Ok, guys. Before I dive into photos and posts about our spring break road trip, I need to share about this birthday cake. I know, it’s another cake. But it’s H’s first ever birthday cake, and despite the storm of insanity that plopped down on our house the week of her birthday I was still determined to make it as awesome as I could.

It’s a 4 layer white cake that I dyed to match her Hawaiian-themed party. It’s covered in (from scratch) vanilla buttercream. I had all kinds of elaborate ideas for how to frost and decorate this cake, but in the end it was really delicious and a fun surprise to cut into in front of the guests.

The cake recipe was from my trusty America’s Test Kitchen Family Baking Book. I specifically wanted white cake, not yellow cake, because I wanted to make sure the dyes would be bright and vibrant and not altered too much by the color of the cake batter. Now my white cake recipe was for a 2-layer cake, so I actually made 2 batches because I wanted this to be nice and high. Here’s the original recipe, with my food coloring modifications and no almond extract (in the original recipe, but why sully a perfectly good cake with almond extract?):

Ingredients for a 2-Layer White Cake
1 cup whole milk, room temperature
6 large egg whites, room temperature (save the egg yolks for the buttercream!)
1 tsp vanilla extract
2 1/4 cups cake flour
1 3/4 cups sugar
4 tsp baking powder
1 tsp salt
12 Tbsp (1.5 sticks) unsalted butter, cut into 12 pieces and softened
4 cups frosting or buttercream (we’ll get to that in a minute)

Preheat the oven to 350 and grease your cake pans. I like to butter and flour mine, then put a piece of parchment on the bottom. I actually have four 9″ cake pans, so I didn’t have to reuse the pans for the second batch of batter. I didn’t just double the batter because I thought it might overflow my stand mixer. I actually made the cake twice.

Whisk the milk, egg whites, and vanilla extract together in a small bowl.

In the bowl of your stand mixer (or a large bowl if you’re mixing by hand), whisk all the dry ingredients (flour, sugar, baking powder, salt) together. Then on medium-low speed add the butter to the flour mixture one piece at a time. Mix until it looks like moist crumbs, 1-3 minutes.

Beat in all but 1/2 cup of the milk mixture, then raise the mixer speed to medium and beat until “smooth, light, and fluffy,” 1-3 minutes. Reduce the mixer speed to low and add the last bit of the milk mixture. Mix until the batter looks slightly curdled, about 15 seconds. Give it a good stir with a rubber spatula.

Okay, let’s get coloring.

I figured out that each layer of this particular cake recipe was about 3 cups of batter (very messy trial and error). I can’t speak to other recipes, but if you use this one you should be good to go with 3 cups of batter to a layer. So with each batch I made, I portioned out 3 cups of batter into separate bowls for coloring. I used my good Ateco food coloring gels, which get more saturation with less dye than supermarket food coloring. And I have the entire range of colors, so I don’t have to mix. I never use any other food coloring, these are wicked good to keep on hand (sorry, we just got back from New England).
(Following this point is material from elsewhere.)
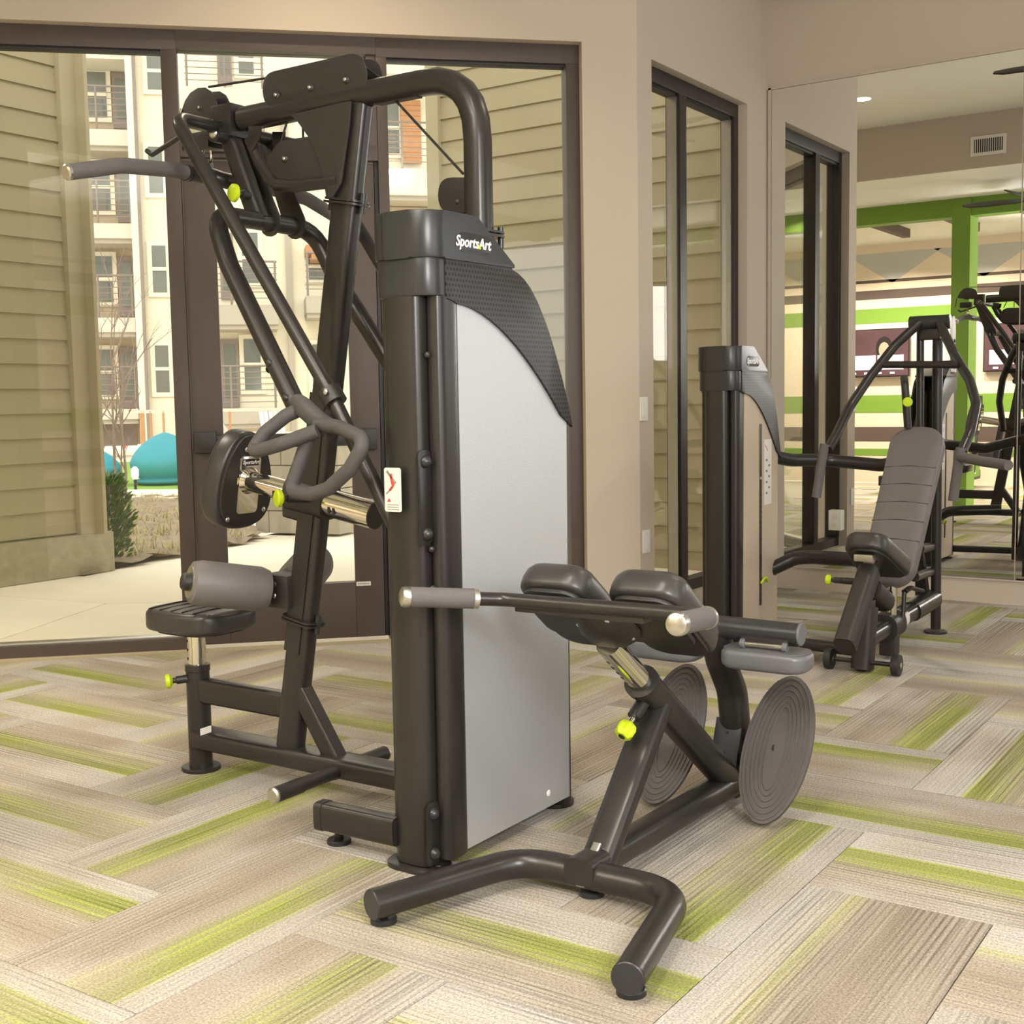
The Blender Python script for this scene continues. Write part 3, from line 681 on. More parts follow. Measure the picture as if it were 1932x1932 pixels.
pulley((-1.9345,2.63,1.6727), .05); bolt((-1.9278,2.607,1.6665), (0, -1, 0), .008, lat, 'plate')
# cables
def cable(pts, r=.0035): P(tube(B(), pts, r, seg=8), 'cable', 'black')
cable([(-2.8537,2.63,2.0991),(-2.61,2.63,2.0871),(-2.2825,2.63,2.085),(-2.1945,2.63,2.0236)]); cable([(-2.1452,2.63,1.9594),(-1.9227,2.63,1.7386)]); cable([(-2.5362,2.63,1.9611),(-2.566,2.63,1.9016)]); cable([(-2.4787,2.63,1.9576),(-2.4791,2.63,1.9021)])
cable([(-2.966,2.63,2.005), (-2.9777,2.63,1.9277)])
# hinge block, upper cross bar with the two long support rods
P(box(B(), (-2.7696,2.63,1.9828), (.085, .075, .095), 0, .006), 'hinge_block')
for dx, dz in ((-.02, .02), (-.02, -.02)): bolt(((-2.7696,2.63,1.9828)[0] + dx, YC - .0375, (-2.7696,2.63,1.9828)[2] + dz), (0, -1, 0), .005, lat, 'dbronze', 'index_hole', .2)
rodn = [(-2.7928,2.63,1.9676), (-2.6986,2.36,1.9407), (-2.1549,2.36,1.1758), (-1.9451,2.36,0.8286)]
for pts in (rodn, mir(rodn)):
    rd = P(tube(B(), pts, .0195, seg=18, up=(0, 1, 0), bend=.075), 'support_rod')
    c0, c1 = lerp(pts[2], pts[1], .016), lerp(pts[2], pts[1], -.028)
    finish(tube(B(), [c0, c1], .031, seg=20), 'rod_collar', 'black', rd)
    e = V(pts[3]); s = -1 if e.y < YC else 1
    finish(box(B(), e + V((-.004, .0, .0)), (.012, .05, .14), 0, .003), 'rod_bracket', 'black', rd)
bolt((-2.145,2.328,1.1838), (-.4, -1, .1), .010, lat, 'steel')
hk = P(tube(B(), [(-2.8279,2.5,1.9339), (-2.964,2.5,1.8952), (-2.9867,2.5,1.9103)], .0075, seg=10, bend=.01), 'bar_hook', 'black')
# S tube under the pulley cover, hinge link plates
P(tube(B(), [(-2.6581,2.6,1.9176),(-2.6229,2.6,1.8491),(-2.5691,2.6,1.779),(-2.4807,2.6,1.7649),(-2.3218,2.6,1.7617)], .018, seg=16, bend=.07, up=(0, 1, 0)), 'guide_tube')
for s in (-1, 1): P(prism(B(), [(p[0], YC + s * .045, p[2]) for p in [(-2.6436,2.6,1.9485),(-2.593,2.6,1.9416),(-2.5987,2.6,1.9099),(-2.6344,2.6,1.8758),(-2.6468,2.6,1.8833)]], (0, .005 * s, 0), .001), 'hinge_plate')
# row lever: hinge tube, link, cross tube, two arms
hpv = V((-2.7717,2.63,1.9434)); P(tube(B(), [hpv + V((0, -.065, 0)), hpv + V((0, .065, 0))], .026, seg=22), 'hinge_pin', 'powder'); bolt(hpv + V((0, -.065, 0)), (0, -1, 0), .016, lat, 'steel')
xt = V((-2.6613,2.63,1.6884))
P(beam(B(), hpv, xt, .052, .06, (0, 1, 0), 3), 'lever_link')
for s in (-1, 1):
    dl = (xt - hpv).normalized(); nl = V((0, 1, 0)).cross(dl); pl = []
    for k in range(9): a = math.pi * k / 8; pl.append(xt + (nl * math.cos(a) + dl * math.sin(a)) * .042)
    for k in range(9): a = math.pi * k / 8; pl.append(hpv + (-nl * math.cos(a) - dl * math.sin(a)) * .026)
    if s < 0: P(prism(B(), [p + V((.006, .034, 0)) for p in pl], (0, .006, 0), .001), 'lever_plate', 'powder')
    if s > 0: P(prism(B(), [p + V((.02, .125, 0)) for p in pl], (0, .005, 0), .001), 'stop_plate', 'plate')
arm = [tuple(xt), (-2.6387,2.43,1.6818), (-2.5671,2.415,1.5373), (-2.2956,2.38,1.1463)]
arm[1] = (arm[1][0], 2.43, xt.z - .005)
for pts in (arm, mir(arm)):
    ar = P(tube(B(), pts, .027, seg=20, up=(0, 1, 0), bend=.09), 'lever_arm')
    d0 = (V(pts[3]) - V(pts[2])).normalized(); s = -1 if pts[3][1] < YC else 1
    nn = V((0, s, 0)).cross(d0)
    for q in (.94, .70): bolt(lerp(pts[2], pts[3], q) + V((0, s * .024, 0)), (0, s, 0), .011, ar, 'powder', 'bolt', .8)
    bolt(lerp(pts[2], pts[3], .74) + V((-.026, s * .008, 0)), (-1, 0, .0), .011, ar, 'black', 'bolt', .9)
kn = V((-2.6912,2.55,1.7634)); knob(kn, (-.2, -.97, .05), lat, .026, .04)
bolt((-2.6895,2.6,1.7666), (-.4, -1, 0), .012, lat, 'steel')
# handles: solid hub with two loops
def mh(pts, f): return mir(pts) if f else pts
for f in (False, True):
    hub = mh([(-2.2346,2.34,1.1461),(-2.1809,2.34,1.1091),(-2.1348,2.34,1.0861)], f)
    hb_ = P(tube(B(), [mh([(-2.2818,2.37,1.1545)], f)[0]] + list(hub[:2]) + [hub[2]], .021, .026, seg=18, exp=2.6, up=(0, 1, 0), bend=.03), 'row_handle', 'hgrip')
    finish(tube(B(), mh([(-2.2538,2.36,1.1433),(-2.2859,2.33,1.1249),(-2.3342,2.3,1.0819),(-2.3542,2.28,1.0428),(-2.3405,2.27,1.0337),(-2.2488,2.27,1.0533),(-2.1575,2.31,1.087)], f), .0185, seg=14, up=(0, 1, 0), bend=.035), 'grip_loop', 'hgrip', hb_)
    finish(tube(B(), mh([(-2.1755,2.33,1.1026),(-2.0859,2.31,1.0948),(-1.979,2.27,1.0701),(-1.9695,2.26,1.0462),(-2.0103,2.26,0.9945),(-2.0906,2.27,0.9441),(-2.154,2.28,0.9285),(-2.2274,2.29,0.9311),(-2.2439,2.3,0.9477),(-2.1945,2.32,1.0787)], f), .0185, seg=14, up=(0, 1, 0), bend=.04), 'grip_loop', 'hgrip', hb_)
# lat bar with carabiner
zb = 1.845; xb = -2.90
barp = list([(-2.8306,2.105,1.7735),(-2.813,2.267,1.8128),(-2.816,2.455,1.8271),(-2.8449,2.59,1.8296)]) + [(xb + .03, 2.63, 1.845)]
barp = barp + [(p[0], 2 * YC - p[1], p[2]) for p in barp[-2::-1]]
lb = P(tube(B(), barp, .017, seg=18, bend=.15), 'pull_bar', 'powder')
for pts in (barp[:4], barp[:-5:-1]):
    g_ = [lerp(pts[0], pts[1], .02)] + list(pts[1:3]) + [lerp(pts[2], pts[3], .35)]
    gg = finish(tube(B(), g_, .0215, seg=20, bend=.15), 'bar_grip', 'foam', lb)
    d0 = (V(pts[0]) - V(pts[1])).normalized(); finish(disc(B(), V(pts[0]) - d0 * .004, d0, .0215, .012, 20, .004), 'end_cap', 'steel', lb)
    e0 = lerp(pts[2], pts[3], .32); d1 = (V(pts[3]) - V(pts[2])).normalized(); finish(tube(B(), [e0, e0 + d1 * .012], .024, seg=20), 'grip_ring', 'powder', lb)
finish(tube(B(), [lerp(barp[2], barp[3], .45), barp[3], barp[4], barp[5], lerp(barp[6], barp[5], .45)], .024, seg=20, bend=.1), 'bar_sleeve', 'powder', lb)
cb = P(prism(B(), [(-2.875, YC + a, 1.868 + b) for a, b in rrect(.022, .016, .006)], (.006, 0, 0)), 'carabiner_tab', 'steel')
ring = [(-2.872 + .004 * math.cos(t), YC + .014 * math.cos(t), 1.905 + .03 * math.sin(t)) for t in [2 * math.pi * i / 16 for i in range(17)]]
finish(tube(B(), ring, .0045, seg=8, up=(1, 0, 0), cap=False), 'carabiner', 'chrome', cb)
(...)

You have to really mix the gel in, and only add 2 or 3 drops max at a time before you stir and check for color.

A little goes a long way.

They give such beautiful color.

So after I colored my layers I spread them into pans…

…and followed the recipes baking directions. Bake the cakes until a toothpick inserted into the center comes out with a few crumbs attached (but not wet), 20-25 minutes. Rotate the pans halfway through baking.

 

Let the cakes cool in the pans for 10 minutes, then flip out onto wire racks, peel off the parchment paper, and cool right side up completely before frosting. Bake your other layers (in my case, pink and green–which I did not photograph).
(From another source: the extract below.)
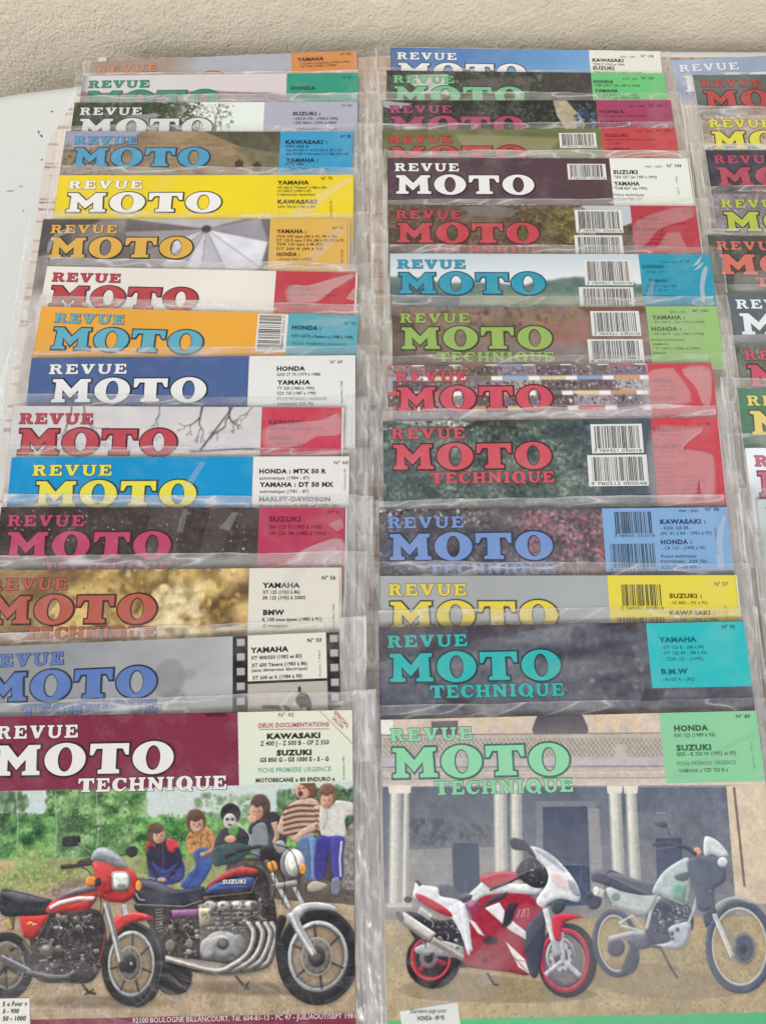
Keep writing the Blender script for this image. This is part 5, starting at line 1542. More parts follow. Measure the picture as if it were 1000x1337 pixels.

I made the cake layers the night before and wrapped each layer in plastic wrap once it was cool enough not to fall apart. This was to make completely sure that they were ready to be frosted on party day.

I used my favorite Vanilla Buttercream recipe for the frosting, and since it yields 4 cups, or enough for a 2-layer cake, I did go ahead and double the amount of frosting I made. That worked out fine in the stand mixer. Then I frosted the cake really simply, using this equally handy gadget to make sure the layers were exactly the same height. I stuck on her 1 candle and some of the silk flowers I had for decorating, and that’s all she wrote. I worried that a simple vanilla frosted cake wouldn’t look cool enough on the goodies table, but I got such a cool reaction from everyone when we sliced into the cake and they saw all the colored layers for the first time. So that was actually pretty awesome, and of course the birthday girl kinda dug it.